The two solemn-looking characters in Prospects are indeed highly suggestive, and evoke an atmosphere that seems staged and ambiguous – as in a movie scene set in the 1930s of 1940s. Quite evident in this painting is the artist’s interest in cinema and photography, which is articulated through the unusual crop –a typical compositional strategy for Borremans. The dark suits, hair style and the colour palette take us back to an earlier historical epoch and evoke a complex set of cinematic moods that are at once nostalgic, comical, and mysterious.

The importance of this unusual crop is more than a simple compositional device: “Throughout his oeuvre, and his experiments in all media, interlocking narrative and serial imagery have always been critical compositional strategies for Borremans. The unusual angles, close-ups, subdued palette, and secluded figures Borremans uses to compose his paintings may heighten a sense of the fragmentary or incomplete, creating a feeling of discomfort and unease, but they also connect logically to the visual language of film” (Exh. Cat., BOZAR, Centre for Fine Arts, Brussels (and travelling), Michaël Borremans: As sweet as it gets, February – August 2014, p. 13).
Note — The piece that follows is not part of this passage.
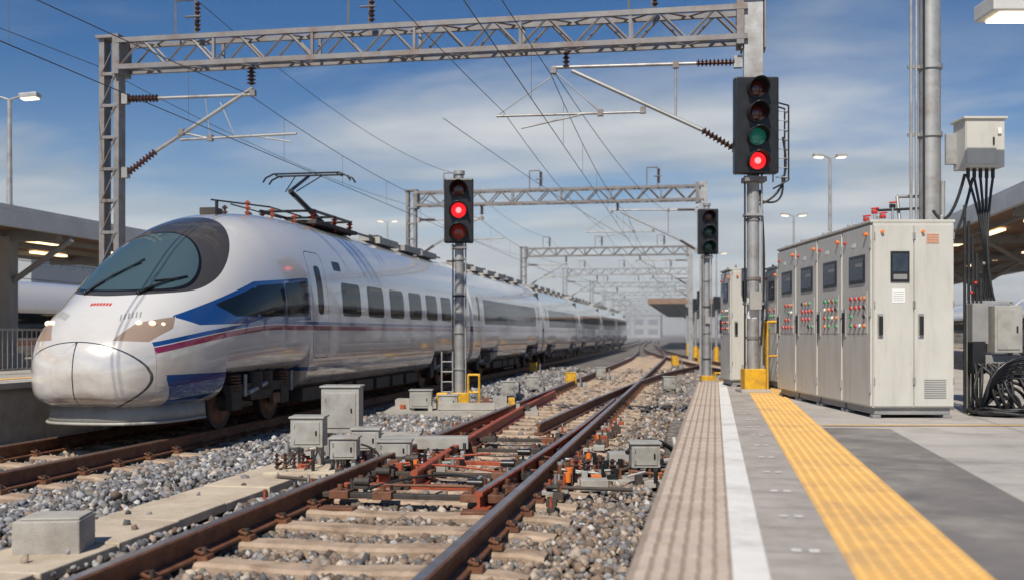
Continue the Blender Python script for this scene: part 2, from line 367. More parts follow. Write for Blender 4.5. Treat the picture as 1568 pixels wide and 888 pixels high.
# ---- point machine groups
def ebox(m,c,d,k='boxg',legs=True,zb=-.2):
    x,y,z=c; w,dp,h=d
    m.box((x,y,z),(w,dp,h),k); m.box((x,y,z+h/2+.012),(w+.04,dp+.04,.024),k)
    m.box((x,y-dp/2-.006,z),(w*.82,.012,h*.78),k); m.box((x+w*.3,y-dp/2-.018,z),(.02,.015,.06),'black')
    for s_ in(-1,1): m.cyl((x-w*.38,y-dp/2-.02,z+s_*h*.25-.02),(x-w*.38,y-dp/2-.02,z+s_*h*.25+.02),.008,'galv',n=6)
    if legs:
        for sx in(-1,1): m.box((x+sx*w*.36,y,(z-h/2+zb)/2),(.05,dp*.7,(z-h/2-zb)),'galv')
X0,Y0=site(-2.1,13.0)
e=empty('point_machine',(X0,Y0,0),A10)
m=MB(); m.box((-.1,-.45,-.19),(1.5,.9,.09),'slab'); m.box((.15,.65,-.2),(2.2,1.5,.08),'conc'); m.build('base_slab',e,bevel=.012)
m=MB()
ebox(m,(-.18,.75,.48),(.5,.4,.6)); ebox(m,(-.46,-.1,.26),(.4,.34,.36)); ebox(m,(.06,-.5,.1),(.32,.3,.24))
ebox(m,(.6,.1,.02),(.42,.32,.2)); ebox(m,(.2,.35,.12),(.35,.3,.26)); m.box((.85,1.1,.0),(1.3,.3,.16),'boxg'); m.box((.5,1.5,-.02),(.6,.5,.2),'conc')
m.build('housings',e,bevel=.01)
m=MB()
for k in range(130):
    x=random.uniform(-.85,1.5);y=random.uniform(-.85,1.3);h=random.uniform(.04,.15)
    t=random.random()
    if t<.4: m.cyl((x,y,-.16),(x,y,-.12+h),random.uniform(.012,.03),random.choice(['galv','black','dark','rust']),n=8)
    elif t<.7: m.tube([(x,y,-.1),(x+random.uniform(-.4,.4),y+.05,-.1+h*.3)],.016,random.choice(['galv','rust','dark','redrust']))
    else: m.box((x,y,-.12),(random.uniform(.05,.15),random.uniform(.05,.15),h),random.choice(['galv','dark','boxg','rust','redrust']))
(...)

The cinematic mood that the unusual crop of Prospects creates, invokes a fragmentary sense of narrative that is at the very heart of a series of important works within the artist’s oeuvre, of which the present painting is one of the most accomplished examples. This series of works, begun in 2002, collectively traces the appearance of an imaginary construction through a series of interrelated images, executed in drawing, painting, sculpture and film –ending with the The House of Opportunity, an image executed in various compositions, different versions of which are held in the permanent collections of the Museum of Modern Art in New York, and the S.M.A.K. in Ghent.

The present work appears to be one of the earliest stages of this process, which is hinted at through the appearance of several small red objects that seem to be floating just above the table – and which appear to be the building blocks for The House of Opportunity. This imaginary construction, which Borremans situates in places like the Louvre, the countryside or as a sculptural object in his exhibitions, is connected by this formal element that suggests that the individually fragmented images are to be understood as part of a larger narrative.

This is where the artist’s practice, which to some extend is rooted in a historical mode of painting, becomes decidedly contemporary. The stream of interconnected images that permeates society in the 21st century is mirrored in Borremans’ complex narratives. As he explains: “These days, you can’t help being influenced by film and photography. Those disciplines have had such a far-reaching effect on the way we look at nature and reality. We have become used to seeing within frames. In the past, people had a larger periphery to their gaze” (Michael Borremans in conversation with Kurt Snoekx: ‘Michaël Borremans: As Sweet as it Gets,’ Bruzz, February 2014, online).

But the narrative of Prospects extends beyond the artist’s own oeuvre. Besides the surrealist painters that he is often compared with, there is a strong influence of old master painters –which in this painting is particularly pertinent. One can hardly ignore the visual similarities between Prospects and Borremans’ favourite painting, which he fondly discusses from a philosophical perspective on his own practice: “It only happens rarely, but when everything has gone perfectly in a painting, that really gives a kick. But that is very fragile, as if you were building a house of cards. Maybe that’s why Chardin’s The House of Cards is my favourite painting, come to think of it. Yes! That’s a really good metaphor: making a painting is like building a house of cards: it can collapse at any second” (ibid.).

The artist’s own The House of Opportunity and the series of related works could therefore be considered as a reflection on painting itself. The fragility in Prospects is hinted at by the fleeting presence of the floating red objects that its two enigmatic figures attempt to engage with. Perfectly capturing Michaël Borremans’ characteristic sense of mystery with a depth of fascinating narrative, this makes the present work an outstanding painting within his practice.